Saturday, January 20, 2018

creative writing - Pros and Cons: A blog to get feedback



As a creative writer in my free time, I sometime suffer from a lack of feedback. To get some impressions on what I've written, I either have to ask my girlfriend (who acts as a sort of beta-reader) or some friend.


Now, my girlfriend doesn't seem to mind, but getting feedbacks from my friends is kind of difficult. I usually get no answer back - meaning that either my writings aren't interesting enough to be read, or they have better things to do. Either way, it has little sense to me to bother them further with this topic. If they don't read willingly, they won't give me honest feedback either, and I'll get "yea it was nice" answers at best.


So I was thinking of opening a blog where to publish my short stories, or some of the chapter of my longest novel (which still is far from completed).


I've seen it done a couple of times, mostly by a local author in my country (she managed to publish on Amazon some of the stories who passed through the blog, also). She has a nice community of readers around her blog.


I'd like to build something similar, but I understand it may be a waste of time - worse, free time I could have used to write instead. My other main worrying is that I'm after some cheap, ego-fulfilling way to pass the time, instead of doing something useful.


Note that I'm not searching for beta readers specifically, I'd just like to share my work with someone else. Writing makes less sense if my stuff mostly lays in a pc folder.

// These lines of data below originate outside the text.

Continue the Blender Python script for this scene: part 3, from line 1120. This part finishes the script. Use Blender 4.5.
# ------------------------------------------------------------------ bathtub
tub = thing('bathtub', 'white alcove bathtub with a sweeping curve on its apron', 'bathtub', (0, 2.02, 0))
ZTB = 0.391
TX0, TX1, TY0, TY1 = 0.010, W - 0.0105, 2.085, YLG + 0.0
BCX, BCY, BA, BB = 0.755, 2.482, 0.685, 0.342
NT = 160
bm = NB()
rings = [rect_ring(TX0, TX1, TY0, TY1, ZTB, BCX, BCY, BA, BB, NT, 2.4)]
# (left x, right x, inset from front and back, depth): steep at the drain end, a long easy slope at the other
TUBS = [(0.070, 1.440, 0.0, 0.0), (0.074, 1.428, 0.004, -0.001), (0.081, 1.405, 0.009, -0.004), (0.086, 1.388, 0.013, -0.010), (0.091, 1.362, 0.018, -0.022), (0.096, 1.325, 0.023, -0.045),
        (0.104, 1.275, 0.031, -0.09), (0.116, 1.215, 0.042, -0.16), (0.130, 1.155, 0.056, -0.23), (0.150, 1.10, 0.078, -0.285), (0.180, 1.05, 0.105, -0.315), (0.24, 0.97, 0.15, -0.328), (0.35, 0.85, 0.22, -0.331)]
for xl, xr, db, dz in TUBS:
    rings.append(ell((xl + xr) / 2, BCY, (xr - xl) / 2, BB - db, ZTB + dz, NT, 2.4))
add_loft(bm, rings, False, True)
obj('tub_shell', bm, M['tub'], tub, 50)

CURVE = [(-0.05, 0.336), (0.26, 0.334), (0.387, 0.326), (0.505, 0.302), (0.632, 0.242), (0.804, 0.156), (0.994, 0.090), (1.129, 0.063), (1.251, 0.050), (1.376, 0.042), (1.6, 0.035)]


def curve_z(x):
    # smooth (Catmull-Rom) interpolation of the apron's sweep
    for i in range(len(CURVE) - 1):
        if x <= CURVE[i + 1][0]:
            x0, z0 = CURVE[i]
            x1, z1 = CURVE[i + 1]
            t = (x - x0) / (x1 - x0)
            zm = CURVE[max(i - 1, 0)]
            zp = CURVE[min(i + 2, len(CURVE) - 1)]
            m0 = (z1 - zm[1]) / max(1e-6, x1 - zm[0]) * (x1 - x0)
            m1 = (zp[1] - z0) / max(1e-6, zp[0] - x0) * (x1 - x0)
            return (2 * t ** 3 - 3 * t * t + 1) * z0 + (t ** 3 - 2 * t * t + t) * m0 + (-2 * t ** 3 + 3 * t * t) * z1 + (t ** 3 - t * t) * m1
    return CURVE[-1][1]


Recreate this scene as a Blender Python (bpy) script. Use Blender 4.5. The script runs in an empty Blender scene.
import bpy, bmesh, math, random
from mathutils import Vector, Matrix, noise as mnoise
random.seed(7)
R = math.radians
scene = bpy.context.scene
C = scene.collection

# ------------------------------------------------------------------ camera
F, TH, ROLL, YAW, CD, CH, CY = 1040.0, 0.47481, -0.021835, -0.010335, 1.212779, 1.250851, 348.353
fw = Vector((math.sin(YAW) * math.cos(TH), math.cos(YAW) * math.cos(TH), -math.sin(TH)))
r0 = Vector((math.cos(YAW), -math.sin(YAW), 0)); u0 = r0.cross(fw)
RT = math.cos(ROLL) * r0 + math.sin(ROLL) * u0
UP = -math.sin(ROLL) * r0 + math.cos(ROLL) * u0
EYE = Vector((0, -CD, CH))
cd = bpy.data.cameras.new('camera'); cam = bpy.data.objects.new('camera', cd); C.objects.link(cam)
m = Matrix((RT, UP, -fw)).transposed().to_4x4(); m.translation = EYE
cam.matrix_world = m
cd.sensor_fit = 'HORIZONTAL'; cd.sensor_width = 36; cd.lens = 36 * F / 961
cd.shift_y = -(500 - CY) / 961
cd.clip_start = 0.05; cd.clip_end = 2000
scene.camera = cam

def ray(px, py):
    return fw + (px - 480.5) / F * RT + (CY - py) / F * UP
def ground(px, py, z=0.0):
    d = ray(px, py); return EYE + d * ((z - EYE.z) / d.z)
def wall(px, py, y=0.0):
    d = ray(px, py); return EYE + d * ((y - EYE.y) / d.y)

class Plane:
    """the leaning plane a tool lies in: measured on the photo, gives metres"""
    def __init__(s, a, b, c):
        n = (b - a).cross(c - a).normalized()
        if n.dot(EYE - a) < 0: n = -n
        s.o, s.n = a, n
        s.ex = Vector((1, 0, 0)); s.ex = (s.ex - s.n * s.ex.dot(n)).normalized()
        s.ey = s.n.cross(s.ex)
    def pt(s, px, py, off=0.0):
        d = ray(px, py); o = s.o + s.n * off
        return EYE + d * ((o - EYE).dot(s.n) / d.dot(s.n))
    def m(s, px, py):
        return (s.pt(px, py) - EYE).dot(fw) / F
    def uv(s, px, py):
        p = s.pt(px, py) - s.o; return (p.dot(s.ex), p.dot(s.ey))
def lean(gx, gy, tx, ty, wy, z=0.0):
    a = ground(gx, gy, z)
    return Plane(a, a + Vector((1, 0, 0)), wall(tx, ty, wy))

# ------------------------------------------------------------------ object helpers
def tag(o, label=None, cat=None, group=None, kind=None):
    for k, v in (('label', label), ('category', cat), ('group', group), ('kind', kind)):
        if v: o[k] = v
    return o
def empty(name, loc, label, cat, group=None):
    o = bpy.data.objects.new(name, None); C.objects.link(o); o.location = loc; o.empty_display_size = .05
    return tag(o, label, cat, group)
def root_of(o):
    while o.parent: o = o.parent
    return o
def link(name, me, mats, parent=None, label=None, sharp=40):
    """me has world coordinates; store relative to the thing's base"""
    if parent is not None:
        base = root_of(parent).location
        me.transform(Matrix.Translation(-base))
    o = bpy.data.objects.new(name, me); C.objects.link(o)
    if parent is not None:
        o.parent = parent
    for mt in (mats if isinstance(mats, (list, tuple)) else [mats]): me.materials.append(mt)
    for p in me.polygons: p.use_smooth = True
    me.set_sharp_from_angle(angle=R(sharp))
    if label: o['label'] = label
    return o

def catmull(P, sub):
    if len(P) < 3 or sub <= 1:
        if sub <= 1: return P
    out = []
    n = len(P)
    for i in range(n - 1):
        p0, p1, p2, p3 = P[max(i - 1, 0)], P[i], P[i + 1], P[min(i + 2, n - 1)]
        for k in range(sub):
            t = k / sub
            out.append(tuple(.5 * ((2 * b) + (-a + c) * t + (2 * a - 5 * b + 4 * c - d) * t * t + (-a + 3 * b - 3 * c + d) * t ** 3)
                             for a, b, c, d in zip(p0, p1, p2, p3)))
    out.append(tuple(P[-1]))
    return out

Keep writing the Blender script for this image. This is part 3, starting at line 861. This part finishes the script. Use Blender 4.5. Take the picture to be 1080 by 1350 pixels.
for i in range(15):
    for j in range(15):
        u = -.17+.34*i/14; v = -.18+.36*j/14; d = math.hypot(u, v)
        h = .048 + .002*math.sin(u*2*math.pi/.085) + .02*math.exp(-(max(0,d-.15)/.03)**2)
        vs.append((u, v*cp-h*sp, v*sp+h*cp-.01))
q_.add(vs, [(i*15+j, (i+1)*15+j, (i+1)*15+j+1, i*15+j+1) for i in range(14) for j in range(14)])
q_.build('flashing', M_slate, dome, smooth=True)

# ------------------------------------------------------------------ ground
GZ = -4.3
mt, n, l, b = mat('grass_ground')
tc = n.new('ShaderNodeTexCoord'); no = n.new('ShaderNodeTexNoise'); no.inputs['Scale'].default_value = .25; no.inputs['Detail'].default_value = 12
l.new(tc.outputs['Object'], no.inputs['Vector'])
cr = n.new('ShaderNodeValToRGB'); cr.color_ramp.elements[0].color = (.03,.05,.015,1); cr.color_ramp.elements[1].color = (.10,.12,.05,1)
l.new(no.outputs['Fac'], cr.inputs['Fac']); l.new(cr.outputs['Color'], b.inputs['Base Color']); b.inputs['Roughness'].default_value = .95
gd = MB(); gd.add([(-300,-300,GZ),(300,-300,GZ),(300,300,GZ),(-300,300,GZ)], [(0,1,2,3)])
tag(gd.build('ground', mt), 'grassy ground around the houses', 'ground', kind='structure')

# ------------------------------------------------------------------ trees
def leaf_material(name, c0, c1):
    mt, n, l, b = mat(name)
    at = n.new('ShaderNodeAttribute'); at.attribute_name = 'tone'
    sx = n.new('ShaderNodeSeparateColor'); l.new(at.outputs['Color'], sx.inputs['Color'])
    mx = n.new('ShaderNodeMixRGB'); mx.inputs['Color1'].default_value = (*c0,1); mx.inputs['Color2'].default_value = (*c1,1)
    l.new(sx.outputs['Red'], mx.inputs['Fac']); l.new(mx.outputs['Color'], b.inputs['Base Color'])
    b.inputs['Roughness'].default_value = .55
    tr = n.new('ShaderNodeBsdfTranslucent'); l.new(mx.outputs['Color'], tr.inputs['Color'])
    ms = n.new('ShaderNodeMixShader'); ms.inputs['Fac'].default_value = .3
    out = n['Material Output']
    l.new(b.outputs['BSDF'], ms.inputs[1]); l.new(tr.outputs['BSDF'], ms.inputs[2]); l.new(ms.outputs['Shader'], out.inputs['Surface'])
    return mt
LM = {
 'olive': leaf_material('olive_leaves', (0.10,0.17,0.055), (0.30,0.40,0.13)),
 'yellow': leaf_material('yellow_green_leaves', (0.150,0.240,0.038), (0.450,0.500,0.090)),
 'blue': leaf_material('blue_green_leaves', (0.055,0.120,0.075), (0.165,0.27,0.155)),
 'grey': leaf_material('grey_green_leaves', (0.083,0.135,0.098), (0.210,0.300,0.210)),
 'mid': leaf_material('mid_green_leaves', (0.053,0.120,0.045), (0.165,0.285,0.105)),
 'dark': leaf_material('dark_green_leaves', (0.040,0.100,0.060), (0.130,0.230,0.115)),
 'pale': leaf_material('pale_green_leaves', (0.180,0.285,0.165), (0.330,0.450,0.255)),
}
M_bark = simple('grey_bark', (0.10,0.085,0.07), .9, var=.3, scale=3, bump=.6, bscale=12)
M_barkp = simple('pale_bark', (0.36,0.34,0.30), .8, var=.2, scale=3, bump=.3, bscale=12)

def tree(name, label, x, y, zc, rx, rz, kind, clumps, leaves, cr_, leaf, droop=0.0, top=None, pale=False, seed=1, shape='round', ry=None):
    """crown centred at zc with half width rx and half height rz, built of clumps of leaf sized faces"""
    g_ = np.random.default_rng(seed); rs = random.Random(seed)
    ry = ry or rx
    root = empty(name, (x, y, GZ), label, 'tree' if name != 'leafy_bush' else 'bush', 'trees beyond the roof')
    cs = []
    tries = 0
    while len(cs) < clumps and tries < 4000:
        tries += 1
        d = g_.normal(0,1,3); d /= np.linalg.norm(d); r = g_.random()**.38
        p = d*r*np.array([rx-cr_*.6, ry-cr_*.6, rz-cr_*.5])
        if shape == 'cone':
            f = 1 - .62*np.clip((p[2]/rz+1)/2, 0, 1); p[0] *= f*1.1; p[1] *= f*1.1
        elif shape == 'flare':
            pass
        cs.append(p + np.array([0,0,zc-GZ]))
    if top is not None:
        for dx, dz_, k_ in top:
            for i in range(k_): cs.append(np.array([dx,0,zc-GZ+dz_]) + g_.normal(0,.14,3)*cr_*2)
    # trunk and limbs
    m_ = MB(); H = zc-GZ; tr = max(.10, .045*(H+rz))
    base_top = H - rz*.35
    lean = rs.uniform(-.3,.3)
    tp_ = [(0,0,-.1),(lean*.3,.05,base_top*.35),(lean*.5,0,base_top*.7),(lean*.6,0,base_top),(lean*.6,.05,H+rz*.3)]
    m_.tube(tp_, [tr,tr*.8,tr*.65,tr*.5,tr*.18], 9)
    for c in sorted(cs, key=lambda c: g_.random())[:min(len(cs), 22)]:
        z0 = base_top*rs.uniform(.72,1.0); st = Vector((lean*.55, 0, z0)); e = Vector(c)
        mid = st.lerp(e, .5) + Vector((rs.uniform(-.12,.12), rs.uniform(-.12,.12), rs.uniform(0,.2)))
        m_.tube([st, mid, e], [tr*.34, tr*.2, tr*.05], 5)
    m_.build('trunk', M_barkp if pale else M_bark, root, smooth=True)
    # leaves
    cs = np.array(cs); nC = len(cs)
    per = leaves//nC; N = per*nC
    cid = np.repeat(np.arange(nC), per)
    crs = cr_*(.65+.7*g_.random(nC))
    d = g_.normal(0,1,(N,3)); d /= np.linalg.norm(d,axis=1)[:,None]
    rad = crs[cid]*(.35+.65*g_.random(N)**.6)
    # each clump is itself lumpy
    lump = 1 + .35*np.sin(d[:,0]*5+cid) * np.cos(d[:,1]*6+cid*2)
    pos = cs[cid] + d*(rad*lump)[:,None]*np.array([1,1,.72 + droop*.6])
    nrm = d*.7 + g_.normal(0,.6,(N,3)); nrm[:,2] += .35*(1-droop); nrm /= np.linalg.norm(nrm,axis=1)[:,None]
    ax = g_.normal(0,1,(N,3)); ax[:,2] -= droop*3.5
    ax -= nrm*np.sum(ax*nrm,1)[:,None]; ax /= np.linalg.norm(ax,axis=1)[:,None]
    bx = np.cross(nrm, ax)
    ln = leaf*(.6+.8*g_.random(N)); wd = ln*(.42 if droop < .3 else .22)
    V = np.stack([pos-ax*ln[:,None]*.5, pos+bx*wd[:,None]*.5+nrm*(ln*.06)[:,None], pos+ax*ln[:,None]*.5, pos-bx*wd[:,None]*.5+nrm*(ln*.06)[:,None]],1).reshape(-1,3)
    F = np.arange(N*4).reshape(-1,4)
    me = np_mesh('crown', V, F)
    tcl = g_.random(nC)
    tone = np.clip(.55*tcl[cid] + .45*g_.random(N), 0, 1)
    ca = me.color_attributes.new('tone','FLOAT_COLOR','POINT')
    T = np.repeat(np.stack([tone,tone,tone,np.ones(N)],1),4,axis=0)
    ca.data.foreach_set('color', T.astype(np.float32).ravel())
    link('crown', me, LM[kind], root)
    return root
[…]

What's your take on the matter? What are the up and downsides of opening such a blog. in terms of time consumption and/or motivational gain.



Answer



Pro's:




  • It gives you feedback. Any feedback can help you to improve your work, if you are able to filter it properly.

  • It gives you exposure and generates hype for your work. It allows you to build an audience even before your work is finished.

  • It prevents you from procrastinating. If you don't write anything for weeks, there will be a public record of your laziness. This can be a great motivator to force yourself to write regularly (or at least post an excuse why you didn't publish any new material this week).


Con's:



  • Posting too much might affect your ability to monetize your work. Why would I buy your book when I can read most of it on your blog for free? So think carefully what you publish as free samples on your blog and what you keep behind a paywall.

  • Feedback can be misleading. People might complain about things which only bother them, but are irrelevant or even positive for most of your primary target demographic. Trying to appeal to everyone will result in a work which appeals to no one.

  • Feedback can be demoralizing. There will be people who just bash your work without offering anything useful. The best you can do about that is ignore it and move on. The worst you can do is to feed the trolls and start a discussion with them which takes up time and energy you could spend on improving your work or interact with those people who deserve it. But taking the bait is a temptation which is hard to resist.

  • In the worst case, you might not get any feedback at all. You spend a lot of time on setting up your blog and then get no attention at all except from the occasional spam bot. To get people to read your blog, they need to know it exists. That means you need to spend resources to advertise it. Advertise it too obnoxiously, and you will turn people against you. Getting too obsessed with the success of your blog might blind you from what purpose it is actually supposed to fulfill.